All lines below must be repeated exactly, with the pictures omitted.
━━━━━━
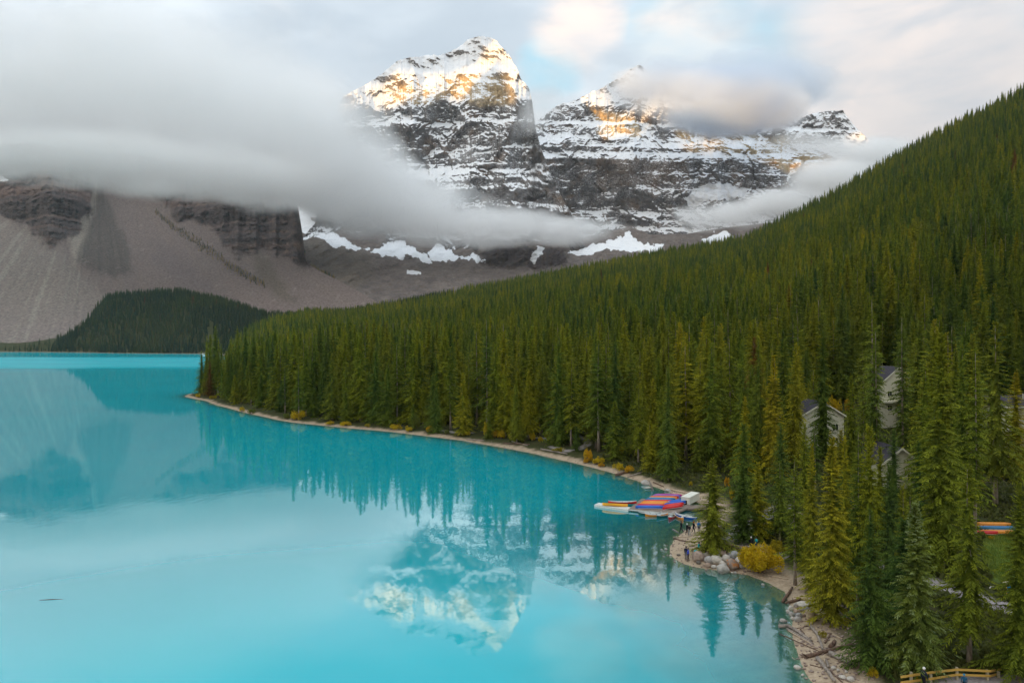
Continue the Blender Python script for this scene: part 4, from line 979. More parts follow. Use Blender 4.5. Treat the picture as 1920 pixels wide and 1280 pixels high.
# ------------------------------------------------------------------ clouds and fog: real volumes between the peaks
def cloud_material(name, dens, col=(.998, .999, 1.0), aniso=.1):
    k = Mat(name); v = k.nd('ShaderNodeVolumePrincipled'); v.inputs['Color'].default_value = (*col, 1); v.inputs['Density'].default_value = dens; v.inputs['Anisotropy'].default_value = aniso
    v.inputs['Density Attribute'].default_value = 'density'
    k.L.new(v.outputs[0], k.out.inputs['Volume']); return k.m
def cloud(name, label, blobs, dens, res, nscale=260.0, erode=.9, zsq=1.6, mat=None, seed=0.0, pad=1.22, col=(.998, .999, 1.0)):
    """blobs: (x, y, z, rx, ry, rz, weight) soft ellipsoids; noise eats their edges"""
    b = np.array(blobs, float); lo = (b[:, :3] - b[:, 3:6] * pad).min(0); hi = (b[:, :3] + b[:, 3:6] * pad).max(0)
    me = bpy.data.meshes.new(name); o = link(name, me)
    nt = bpy.data.node_groups.new(name, 'GeometryNodeTree'); nt.is_modifier = True
    nt.interface.new_socket('Geometry', in_out='INPUT', socket_type='NodeSocketGeometry'); nt.interface.new_socket('Geometry', in_out='OUTPUT', socket_type='NodeSocketGeometry')
    N, L = nt.nodes, nt.links; N.new('NodeGroupInput'); go = N.new('NodeGroupOutput')
    pos = N.new('GeometryNodeInputPosition').outputs[0]
    def M(op, a, c=0.0, clamp=False):
        n = N.new('ShaderNodeMath'); n.operation = op; n.use_clamp = clamp
        for x, i in ((a, 0), (c, 1)):
            if isinstance(x, (int, float)): n.inputs[i].default_value = x
            else: L.new(x, n.inputs[i])
        return n.outputs[0]
    def V(op, a, c):
        n = N.new('ShaderNodeVectorMath'); n.operation = op
        for x, i in ((a, 0), (c, 1)):
            if isinstance(x, tuple): n.inputs[i].default_value = x
            else: L.new(x, n.inputs[i])
        return n
    def noise(vec, sc_, det, off):
        ad = V('ADD', vec, off).outputs[0]; n = N.new('ShaderNodeTexNoise'); L.new(ad, n.inputs['Vector']); n.inputs['Scale'].default_value = sc_; n.inputs['Detail'].default_value = det; n.inputs['Roughness'].default_value = .58
        return n
    st = V('MULTIPLY', pos, (1.0, 1.0, zsq)).outputs[0]
    wn = noise(st, 1.0 / (nscale * 1.8), 2, (seed * 31, 7.0, seed)); wv = V('SUBTRACT', wn.outputs['Color'], (.5, .5, .5)).outputs[0]
    wp = V('ADD', pos, V('MULTIPLY', wv, (nscale * .9, nscale * .6, nscale * .5)).outputs[0]).outputs[0]
    tot = 0.0
    for (x, y, z, rx, ry, rz, w) in blobs:
        q = V('SUBTRACT', wp, (x, y, z)).outputs[0]; q = V('DIVIDE', q, (rx, ry, rz)).outputs[0]
        l = N.new('ShaderNodeVectorMath'); l.operation = 'DOT_PRODUCT'; L.new(q, l.inputs[0]); L.new(q, l.inputs[1])
        f = M('SUBTRACT', 1.0, l.outputs['Value'], True); f = M('MULTIPLY', f, w); tot = f if isinstance(tot, float) else M('ADD', tot, f)
    tot = M('MINIMUM', tot, 1.4)
    nz = noise(st, 1.0 / nscale, 5, (seed * 13, seed * 5, 3.0)).outputs['Fac']
    d = M('SUBTRACT', tot, M('MULTIPLY', nz, erode)); d = M('MAXIMUM', d, 0.0)
    vc = N.new('GeometryNodeVolumeCube'); L.new(d, vc.inputs['Density']); vc.inputs['Min'].default_value = tuple(lo); vc.inputs['Max'].default_value = tuple(hi)
    for nme, r in zip(('Resolution X', 'Resolution Y', 'Resolution Z'), res): vc.inputs[nme].default_value = r
    sm = N.new('GeometryNodeSetMaterial'); sm.inputs['Material'].default_value = mat or cloud_material(name + '_vapour', dens, col); L.new(vc.outputs[0], sm.inputs[0]); L.new(sm.outputs[0], go.inputs[0])
    md = o.modifiers.new('vapour', 'NODES'); md.node_group = nt
    return tag(o, label, None, None, 'stuff')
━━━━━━
Worked solution:
Continue the Blender Python script for this scene: part 4, from line 979. More parts follow. Use Blender 4.5. Treat the picture as 1920 pixels wide and 1280 pixels high.
# ------------------------------------------------------------------ clouds and fog: real volumes between the peaks
def cloud_material(name, dens, col=(.998, .999, 1.0), aniso=.1):
    k = Mat(name); v = k.nd('ShaderNodeVolumePrincipled'); v.inputs['Color'].default_value = (*col, 1); v.inputs['Density'].default_value = dens; v.inputs['Anisotropy'].default_value = aniso
    v.inputs['Density Attribute'].default_value = 'density'
    k.L.new(v.outputs[0], k.out.inputs['Volume']); return k.m
def cloud(name, label, blobs, dens, res, nscale=260.0, erode=.9, zsq=1.6, mat=None, seed=0.0, pad=1.22, col=(.998, .999, 1.0)):
    """blobs: (x, y, z, rx, ry, rz, weight) soft ellipsoids; noise eats their edges"""
    b = np.array(blobs, float); lo = (b[:, :3] - b[:, 3:6] * pad).min(0); hi = (b[:, :3] + b[:, 3:6] * pad).max(0)
    me = bpy.data.meshes.new(name); o = link(name, me)
    nt = bpy.data.node_groups.new(name, 'GeometryNodeTree'); nt.is_modifier = True
    nt.interface.new_socket('Geometry', in_out='INPUT', socket_type='NodeSocketGeometry'); nt.interface.new_socket('Geometry', in_out='OUTPUT', socket_type='NodeSocketGeometry')
    N, L = nt.nodes, nt.links; N.new('NodeGroupInput'); go = N.new('NodeGroupOutput')
    pos = N.new('GeometryNodeInputPosition').outputs[0]
    def M(op, a, c=0.0, clamp=False):
        n = N.new('ShaderNodeMath'); n.operation = op; n.use_clamp = clamp
        for x, i in ((a, 0), (c, 1)):
            if isinstance(x, (int, float)): n.inputs[i].default_value = x
            else: L.new(x, n.inputs[i])
        return n.outputs[0]
    def V(op, a, c):
        n = N.new('ShaderNodeVectorMath'); n.operation = op
        for x, i in ((a, 0), (c, 1)):
            if isinstance(x, tuple): n.inputs[i].default_value = x
            else: L.new(x, n.inputs[i])
        return n
    def noise(vec, sc_, det, off):
        ad = V('ADD', vec, off).outputs[0]; n = N.new('ShaderNodeTexNoise'); L.new(ad, n.inputs['Vector']); n.inputs['Scale'].default_value = sc_; n.inputs['Detail'].default_value = det; n.inputs['Roughness'].default_value = .58
        return n
    st = V('MULTIPLY', pos, (1.0, 1.0, zsq)).outputs[0]
    wn = noise(st, 1.0 / (nscale * 1.8), 2, (seed * 31, 7.0, seed)); wv = V('SUBTRACT', wn.outputs['Color'], (.5, .5, .5)).outputs[0]
    wp = V('ADD', pos, V('MULTIPLY', wv, (nscale * .9, nscale * .6, nscale * .5)).outputs[0]).outputs[0]
    tot = 0.0
    for (x, y, z, rx, ry, rz, w) in blobs:
        q = V('SUBTRACT', wp, (x, y, z)).outputs[0]; q = V('DIVIDE', q, (rx, ry, rz)).outputs[0]
        l = N.new('ShaderNodeVectorMath'); l.operation = 'DOT_PRODUCT'; L.new(q, l.inputs[0]); L.new(q, l.inputs[1])
        f = M('SUBTRACT', 1.0, l.outputs['Value'], True); f = M('MULTIPLY', f, w); tot = f if isinstance(tot, float) else M('ADD', tot, f)
    tot = M('MINIMUM', tot, 1.4)
    nz = noise(st, 1.0 / nscale, 5, (seed * 13, seed * 5, 3.0)).outputs['Fac']
    d = M('SUBTRACT', tot, M('MULTIPLY', nz, erode)); d = M('MAXIMUM', d, 0.0)
    vc = N.new('GeometryNodeVolumeCube'); L.new(d, vc.inputs['Density']); vc.inputs['Min'].default_value = tuple(lo); vc.inputs['Max'].default_value = tuple(hi)
    for nme, r in zip(('Resolution X', 'Resolution Y', 'Resolution Z'), res): vc.inputs[nme].default_value = r
    sm = N.new('GeometryNodeSetMaterial'); sm.inputs['Material'].default_value = mat or cloud_material(name + '_vapour', dens, col); L.new(vc.outputs[0], sm.inputs[0]); L.new(sm.outputs[0], go.inputs[0])
    md = o.modifiers.new('vapour', 'NODES'); md.node_group = nt
    return tag(o, label, None, None, 'stuff')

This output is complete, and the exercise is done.